Thursday is back-to-work day for tens of thousands of Minnesotans whose livelihoods and service to this state were disrupted by the longest state government shutdown in U.S. history. Their sacrifice was unfair and unwarranted, and cannot end soon enough.
We wish the shutdown's end could evoke good feeling among all Minnesotans. But there's little reason to celebrate the deal struck by DFL Gov. Mark Dayton and Republican legislative majorities to set a budget for 2012-13 and end the shutdown. It's a short-term fix that leaves the state on shaky fiscal ground -- and ought to compel concerted efforts in the next 18 months to find more cost-effective ways to do public work.
The bills Dayton signed Wednesday better meet this state's needs than did the smaller Republican-backed budget he vetoed in May. But the new budget is propped up by $1.4 billion in one-time measures that heap debt on schools and all but guarantee deficits in future years.

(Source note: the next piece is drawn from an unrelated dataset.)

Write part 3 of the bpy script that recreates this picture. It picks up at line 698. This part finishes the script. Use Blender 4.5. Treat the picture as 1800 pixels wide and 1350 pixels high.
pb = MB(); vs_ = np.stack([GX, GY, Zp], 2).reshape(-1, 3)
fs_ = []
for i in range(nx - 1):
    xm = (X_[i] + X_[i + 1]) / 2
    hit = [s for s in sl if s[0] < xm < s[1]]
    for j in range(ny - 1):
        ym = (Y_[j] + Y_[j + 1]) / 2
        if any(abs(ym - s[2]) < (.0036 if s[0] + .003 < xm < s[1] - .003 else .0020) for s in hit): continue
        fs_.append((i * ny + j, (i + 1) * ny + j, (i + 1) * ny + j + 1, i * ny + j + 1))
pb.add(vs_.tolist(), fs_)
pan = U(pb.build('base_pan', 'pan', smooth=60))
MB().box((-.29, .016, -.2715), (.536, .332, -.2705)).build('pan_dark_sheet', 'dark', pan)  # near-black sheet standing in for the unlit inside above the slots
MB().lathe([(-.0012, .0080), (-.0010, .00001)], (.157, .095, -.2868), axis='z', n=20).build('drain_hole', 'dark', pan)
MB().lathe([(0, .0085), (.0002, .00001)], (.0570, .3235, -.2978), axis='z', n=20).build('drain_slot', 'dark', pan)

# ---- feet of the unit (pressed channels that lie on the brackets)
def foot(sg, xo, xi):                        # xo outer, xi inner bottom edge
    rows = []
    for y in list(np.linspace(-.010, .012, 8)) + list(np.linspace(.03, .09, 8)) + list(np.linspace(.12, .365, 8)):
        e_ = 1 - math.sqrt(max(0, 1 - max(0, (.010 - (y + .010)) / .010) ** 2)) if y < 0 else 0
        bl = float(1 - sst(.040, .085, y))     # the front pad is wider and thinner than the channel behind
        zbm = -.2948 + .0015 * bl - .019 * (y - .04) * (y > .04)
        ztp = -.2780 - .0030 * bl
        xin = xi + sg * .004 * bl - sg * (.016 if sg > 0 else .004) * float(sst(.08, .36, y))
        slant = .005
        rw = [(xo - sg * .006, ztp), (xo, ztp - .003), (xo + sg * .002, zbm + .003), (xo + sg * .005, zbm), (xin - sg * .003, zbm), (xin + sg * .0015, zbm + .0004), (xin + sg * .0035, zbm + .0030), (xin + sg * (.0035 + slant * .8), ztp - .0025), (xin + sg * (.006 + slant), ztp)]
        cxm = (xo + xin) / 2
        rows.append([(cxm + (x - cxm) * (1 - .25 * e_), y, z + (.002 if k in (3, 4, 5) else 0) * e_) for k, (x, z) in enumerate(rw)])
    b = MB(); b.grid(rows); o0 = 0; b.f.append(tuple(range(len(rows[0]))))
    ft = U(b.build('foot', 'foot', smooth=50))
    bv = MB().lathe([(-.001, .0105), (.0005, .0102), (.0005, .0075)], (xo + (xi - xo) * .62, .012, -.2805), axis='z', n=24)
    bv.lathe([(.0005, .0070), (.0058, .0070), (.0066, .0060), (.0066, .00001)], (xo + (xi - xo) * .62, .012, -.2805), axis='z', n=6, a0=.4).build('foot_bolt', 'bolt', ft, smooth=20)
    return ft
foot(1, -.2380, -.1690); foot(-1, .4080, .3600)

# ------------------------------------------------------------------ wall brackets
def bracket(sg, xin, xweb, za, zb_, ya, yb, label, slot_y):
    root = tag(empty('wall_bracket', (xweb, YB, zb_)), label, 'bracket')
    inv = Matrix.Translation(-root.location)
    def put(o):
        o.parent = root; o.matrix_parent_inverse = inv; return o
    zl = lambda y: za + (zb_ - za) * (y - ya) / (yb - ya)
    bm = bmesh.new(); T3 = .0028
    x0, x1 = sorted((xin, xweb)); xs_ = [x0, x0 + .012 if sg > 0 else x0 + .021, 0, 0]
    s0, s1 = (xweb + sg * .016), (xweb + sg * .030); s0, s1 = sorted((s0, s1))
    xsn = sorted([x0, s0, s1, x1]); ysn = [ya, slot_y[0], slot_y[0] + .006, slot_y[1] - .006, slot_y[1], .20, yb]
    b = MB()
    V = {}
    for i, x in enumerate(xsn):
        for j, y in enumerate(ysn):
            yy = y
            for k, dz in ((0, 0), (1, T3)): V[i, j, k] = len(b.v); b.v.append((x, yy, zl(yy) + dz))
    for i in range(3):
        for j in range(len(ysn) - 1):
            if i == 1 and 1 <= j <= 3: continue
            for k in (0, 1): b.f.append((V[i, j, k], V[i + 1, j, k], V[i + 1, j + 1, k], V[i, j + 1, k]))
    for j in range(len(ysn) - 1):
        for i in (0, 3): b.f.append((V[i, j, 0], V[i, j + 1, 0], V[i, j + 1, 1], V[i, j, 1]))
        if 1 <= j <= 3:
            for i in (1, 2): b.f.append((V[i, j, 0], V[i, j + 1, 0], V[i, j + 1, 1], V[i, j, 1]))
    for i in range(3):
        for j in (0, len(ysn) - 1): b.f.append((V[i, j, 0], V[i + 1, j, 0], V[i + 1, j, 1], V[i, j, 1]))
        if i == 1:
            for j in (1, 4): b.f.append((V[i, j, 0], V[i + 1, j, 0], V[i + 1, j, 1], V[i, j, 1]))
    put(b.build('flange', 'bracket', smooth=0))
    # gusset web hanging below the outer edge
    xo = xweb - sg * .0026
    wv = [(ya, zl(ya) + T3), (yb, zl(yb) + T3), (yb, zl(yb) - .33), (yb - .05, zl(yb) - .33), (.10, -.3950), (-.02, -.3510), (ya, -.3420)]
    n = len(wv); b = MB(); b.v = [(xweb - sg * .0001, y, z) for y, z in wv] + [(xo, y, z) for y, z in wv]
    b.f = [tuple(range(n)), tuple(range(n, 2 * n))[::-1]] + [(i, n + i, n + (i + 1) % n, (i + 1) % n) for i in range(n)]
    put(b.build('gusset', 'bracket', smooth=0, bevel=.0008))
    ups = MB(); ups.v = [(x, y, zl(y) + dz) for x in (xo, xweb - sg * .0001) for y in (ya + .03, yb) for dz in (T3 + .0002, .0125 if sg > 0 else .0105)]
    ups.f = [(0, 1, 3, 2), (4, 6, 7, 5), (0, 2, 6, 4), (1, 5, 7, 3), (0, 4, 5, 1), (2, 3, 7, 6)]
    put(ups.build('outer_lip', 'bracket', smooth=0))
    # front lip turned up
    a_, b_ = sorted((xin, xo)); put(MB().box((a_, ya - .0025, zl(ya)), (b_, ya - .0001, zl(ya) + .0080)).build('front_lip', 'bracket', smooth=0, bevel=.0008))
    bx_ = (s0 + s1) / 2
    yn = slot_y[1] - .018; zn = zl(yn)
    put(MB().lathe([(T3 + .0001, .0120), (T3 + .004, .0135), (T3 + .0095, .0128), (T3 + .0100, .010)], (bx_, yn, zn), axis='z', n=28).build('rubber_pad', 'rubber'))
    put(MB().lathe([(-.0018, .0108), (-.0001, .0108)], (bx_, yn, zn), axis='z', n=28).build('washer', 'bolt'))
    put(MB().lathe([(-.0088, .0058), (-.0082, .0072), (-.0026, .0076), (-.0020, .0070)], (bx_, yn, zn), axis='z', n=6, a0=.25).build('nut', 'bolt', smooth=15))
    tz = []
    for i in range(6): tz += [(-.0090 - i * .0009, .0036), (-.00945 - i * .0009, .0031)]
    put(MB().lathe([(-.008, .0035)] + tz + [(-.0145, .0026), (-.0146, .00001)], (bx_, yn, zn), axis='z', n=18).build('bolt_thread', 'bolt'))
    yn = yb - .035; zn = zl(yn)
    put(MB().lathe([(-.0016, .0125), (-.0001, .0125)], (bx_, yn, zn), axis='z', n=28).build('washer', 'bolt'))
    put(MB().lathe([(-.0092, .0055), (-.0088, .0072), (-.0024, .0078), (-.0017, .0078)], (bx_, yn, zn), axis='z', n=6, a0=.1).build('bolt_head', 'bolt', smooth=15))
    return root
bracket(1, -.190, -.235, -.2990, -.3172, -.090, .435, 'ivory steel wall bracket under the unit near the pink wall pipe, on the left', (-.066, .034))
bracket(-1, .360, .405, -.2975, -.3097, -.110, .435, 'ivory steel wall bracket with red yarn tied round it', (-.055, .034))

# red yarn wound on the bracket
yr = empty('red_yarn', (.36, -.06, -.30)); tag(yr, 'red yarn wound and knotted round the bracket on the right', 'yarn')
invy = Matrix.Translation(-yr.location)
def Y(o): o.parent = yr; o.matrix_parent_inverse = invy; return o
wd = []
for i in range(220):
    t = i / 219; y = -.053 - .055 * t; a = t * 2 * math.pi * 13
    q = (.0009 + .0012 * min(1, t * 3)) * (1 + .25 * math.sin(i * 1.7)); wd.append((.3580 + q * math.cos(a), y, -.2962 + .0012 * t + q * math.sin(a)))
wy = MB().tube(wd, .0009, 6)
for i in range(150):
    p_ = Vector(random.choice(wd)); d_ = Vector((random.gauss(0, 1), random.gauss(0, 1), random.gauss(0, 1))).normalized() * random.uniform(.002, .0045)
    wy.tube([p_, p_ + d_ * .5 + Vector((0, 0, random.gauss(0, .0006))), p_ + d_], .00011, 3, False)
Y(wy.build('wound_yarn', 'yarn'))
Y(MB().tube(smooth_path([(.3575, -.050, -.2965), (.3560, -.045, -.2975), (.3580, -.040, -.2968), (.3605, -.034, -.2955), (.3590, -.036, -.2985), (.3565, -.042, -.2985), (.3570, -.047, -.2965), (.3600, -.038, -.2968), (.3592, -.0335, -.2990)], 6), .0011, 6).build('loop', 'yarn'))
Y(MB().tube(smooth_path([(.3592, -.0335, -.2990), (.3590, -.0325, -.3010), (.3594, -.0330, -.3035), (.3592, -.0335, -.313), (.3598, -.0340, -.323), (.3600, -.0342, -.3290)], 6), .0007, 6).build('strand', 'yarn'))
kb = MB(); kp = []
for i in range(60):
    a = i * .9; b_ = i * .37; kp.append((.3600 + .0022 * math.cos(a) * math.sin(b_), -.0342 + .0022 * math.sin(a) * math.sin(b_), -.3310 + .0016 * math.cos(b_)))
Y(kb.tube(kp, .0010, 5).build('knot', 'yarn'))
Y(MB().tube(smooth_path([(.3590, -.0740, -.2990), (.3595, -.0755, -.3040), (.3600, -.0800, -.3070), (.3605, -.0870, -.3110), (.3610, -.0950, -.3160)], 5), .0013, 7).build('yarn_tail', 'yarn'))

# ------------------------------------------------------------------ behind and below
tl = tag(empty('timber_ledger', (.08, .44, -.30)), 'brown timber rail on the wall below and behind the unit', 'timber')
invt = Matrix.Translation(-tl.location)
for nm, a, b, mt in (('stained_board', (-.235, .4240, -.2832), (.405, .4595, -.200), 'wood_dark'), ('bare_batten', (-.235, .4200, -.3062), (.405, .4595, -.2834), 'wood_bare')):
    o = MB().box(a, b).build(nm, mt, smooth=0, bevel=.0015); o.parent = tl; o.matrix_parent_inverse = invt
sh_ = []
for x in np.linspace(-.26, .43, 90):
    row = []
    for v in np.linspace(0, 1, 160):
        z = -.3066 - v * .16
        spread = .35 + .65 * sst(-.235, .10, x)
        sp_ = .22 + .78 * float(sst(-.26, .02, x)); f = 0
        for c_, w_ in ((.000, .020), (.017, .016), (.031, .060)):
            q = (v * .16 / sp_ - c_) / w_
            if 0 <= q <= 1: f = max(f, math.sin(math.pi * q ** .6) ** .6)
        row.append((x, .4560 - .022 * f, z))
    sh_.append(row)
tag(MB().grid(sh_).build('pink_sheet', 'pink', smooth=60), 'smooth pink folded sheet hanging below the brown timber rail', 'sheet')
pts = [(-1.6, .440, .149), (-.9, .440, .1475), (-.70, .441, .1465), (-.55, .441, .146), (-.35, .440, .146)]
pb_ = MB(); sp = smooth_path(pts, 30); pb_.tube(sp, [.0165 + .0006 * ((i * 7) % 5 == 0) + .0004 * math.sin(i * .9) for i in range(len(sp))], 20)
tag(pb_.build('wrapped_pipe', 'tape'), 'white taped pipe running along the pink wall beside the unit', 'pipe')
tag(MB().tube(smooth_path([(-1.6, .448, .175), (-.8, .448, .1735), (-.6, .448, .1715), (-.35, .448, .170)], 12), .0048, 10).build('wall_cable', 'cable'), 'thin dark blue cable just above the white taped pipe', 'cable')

Small-government conservatives defend these bills as a way to force more spending restraint in 2013 and beyond. We'd describe them as unprecedented and irresponsible.
Never before has Minnesota borrowed against a future state revenue stream to pay for government operations, at high interest costs to boot. The tax bill Dayton signed Wednesday pulls $640 million in future tobacco lawsuit proceeds into the next two years' accounts. The upshot in the future will be lower general-fund revenues, larger debt-service obligations and higher interest costs, in part because Wall Street bond houses are bound to scorn what is, in essence, deficit spending.
Almost as ill-advised is a $700 million delay in school payments, forcing many districts to borrow operating funds. Minnesota has "shifted" the timing of school payments before, and has restored the regular payment schedule years later. A shift can be justified near the end of a biennium, when tax increases or spending cuts cannot act quickly enough to balance the books. But employing an emergency tactic at the start of a biennium is a marker of poor management, and using the delay's one-time savings to pay for ongoing expenses compounds the error.
This much fiscal gimmickry in 2012-13 -- on the heels of a similarly squishy budget in 2010-11 -- reveals an inability to find a sturdier bridge between the Capitol's DFLers and Republicans on the rightful size and role of state government, and the advisability of higher taxes.
Republicans wanted a state budget no larger than the one authorized by the 2007 and 2009 Legislatures, even though existing state obligations were forecast to cost $5 billion more. But the GOP product was vetoed because it was loaded with harsh consequences -- a fact Republicans seemed to tacitly acknowledge when they offered the school shift and tobacco borrowing on June 30 to underwrite $1.4 billion more in spending. Dayton initially refused their offer, holding out for higher taxes, then accepted it in the face of a lengthening shutdown one week ago today.